Adrian Sutton Gallery is proud to present its second exhibition at the Paris space by the French, Berlin-based artist, Agathe de Bailliencourt. Her new body of work explores the poetic possibilities resulting from loss of control, collapse and acceleration via a process that de Bailliencourt has developed, which she calls the ‘watercolour-chance-complex.’
Making things go brings together paintings, drawings and film, which use chance and repetition as a methodology. De Bailliencourt underlines the importance of Marcel Duchamp’s 3 stoppages étalon (3 Standard Stoppages, 1913–14) as a vital reference point for this series, tracing the unpredictable into something solid and yet, ultimately, arbitrary. A variable process is still its own kind of organisational model. This appealed to de Bailliencourt, who used the idea of chance as a catalyst for what she describes as her ‘system of painting’.
Working with canvases that use two materials respectively, either raw cotton or linen, de Bailliencourt notes the references to east and west that these two series of work denote: the former being more indicative of the history of western painting, and the later, of painting from Asia, where the artist lived for a number of years.
In terms of de Bailliencourt’s painting process, she sometimes spends up to six hours preparing her pigments, which are comprised of a combination of acrylic paint and water. Using great swathes of water in the painting method, especially on linen, means that the colour itself does not resonate in full until the work is dry, so there is an inherent embrace of the unknown in this approach. Precarity is also important: de Bailliencourt places her canvases on the floor, tentatively balanced upon rocks, after which she runs lines of tape down the canvas, breaking the surface plane into strips that capture and the distil her method, creating gaps or moments of pause, which suggest a progression through time.
Moving around the floor-based canvas, de Bailliencourt often establishes zones of waters; once the material is soaked through, she initiates a chain reaction of painting, countering her own logical reality and working against gravity by employing a game of contradiction in the mark-making – each motion offsetting another. Take, for example, the gestural shapes in 77 – 01.06.23 (2023), with its rich blues and pale greys, which seem to rise and fall, float and sink in an elemental play alluding to the canalising forces of nature. Constantly assessing her level of control as she goes, de Bailliencourt brings her brush into the areas of water, allowing for precarious states of transformation by letting paint drift and bleed – a kind of disintegration in its own right. In the balance between finding control and letting go, there is a power and tension created in de Bailliencourt’s commitment to variance.

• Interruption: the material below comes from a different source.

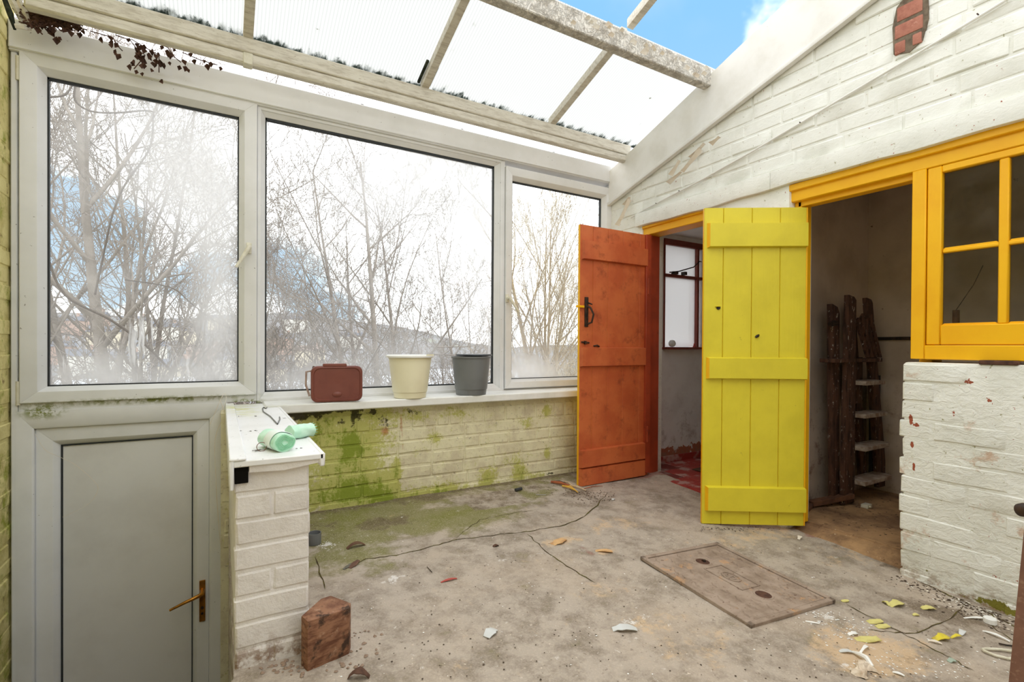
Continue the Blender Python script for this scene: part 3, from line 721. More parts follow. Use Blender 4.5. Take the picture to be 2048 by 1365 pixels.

Completing the painting process in approximately one hour, de Bailliencourt repeats this system, meticulously preparing the scene for her work and then painting with an intentional rapidity, experimenting with fluid movement to enable a space for conceptual and poetic resonance. The title of each piece marks the painting’s number in the sequence, plus the date on which it was created.
De Bailliencourt’s film 54–81 (2022/23), which runs on a loop, captures the briefest of moments in this sequence: a number drawn onto a lined sheet of paper (its own kind of film clapperboard) reflects the classification of each work, before it is pulled away to show the canvas itself, bare but for lines of tape, waiting in its state of precarity to be painted. As the numbers build, we gain a sense of the ritual enacted by de Bailliencourt.
Indeed, de Bailliencourt’s interest in film as a medium also influences her drawings, which are made using a similar technique to the paintings, filling specific sections with water and then experimenting with movement. She even had in mind the split focus diopter when creating these drawings – after which each is titled – a half convex glass that is attached in front of a camera’s main lens so that it can focus on a plane in the background as well as on a foreground element. Split focus 6 (2023) suggests a dual perspective, with both dissipated and clarified sections of Chinese ink separating the drawing into two sections. It is as if the lower half sets the upper half into motion, one action directly offsetting another: making it go.
It is precisely this idea that informed the title of de Bailliencourt’s exhibition, Making things go, which references the work of Peter Fischli and David Weiss. For their retrospective at Tate Modern in 2006, Fischli and Weiss unveiled Making Things Go (1985/2006). This was a documentary shot by Patrick Frey that gave a behind-the-scenes view of the many experiments, rehearsals, and failures behind their sixteen-millimetre film The Way Things Go (1987)– a 100-foot long installation that used materials like tires, ladders and oil drums to create chain reactions.
It is in the spirit of such experimentation, conjured by de Bailliencourt using her own medium, that she seeks to embody fragile, fleeting, and unforeseeable moments: instances that define the act of painting using forces beyond any logical or knowable reality.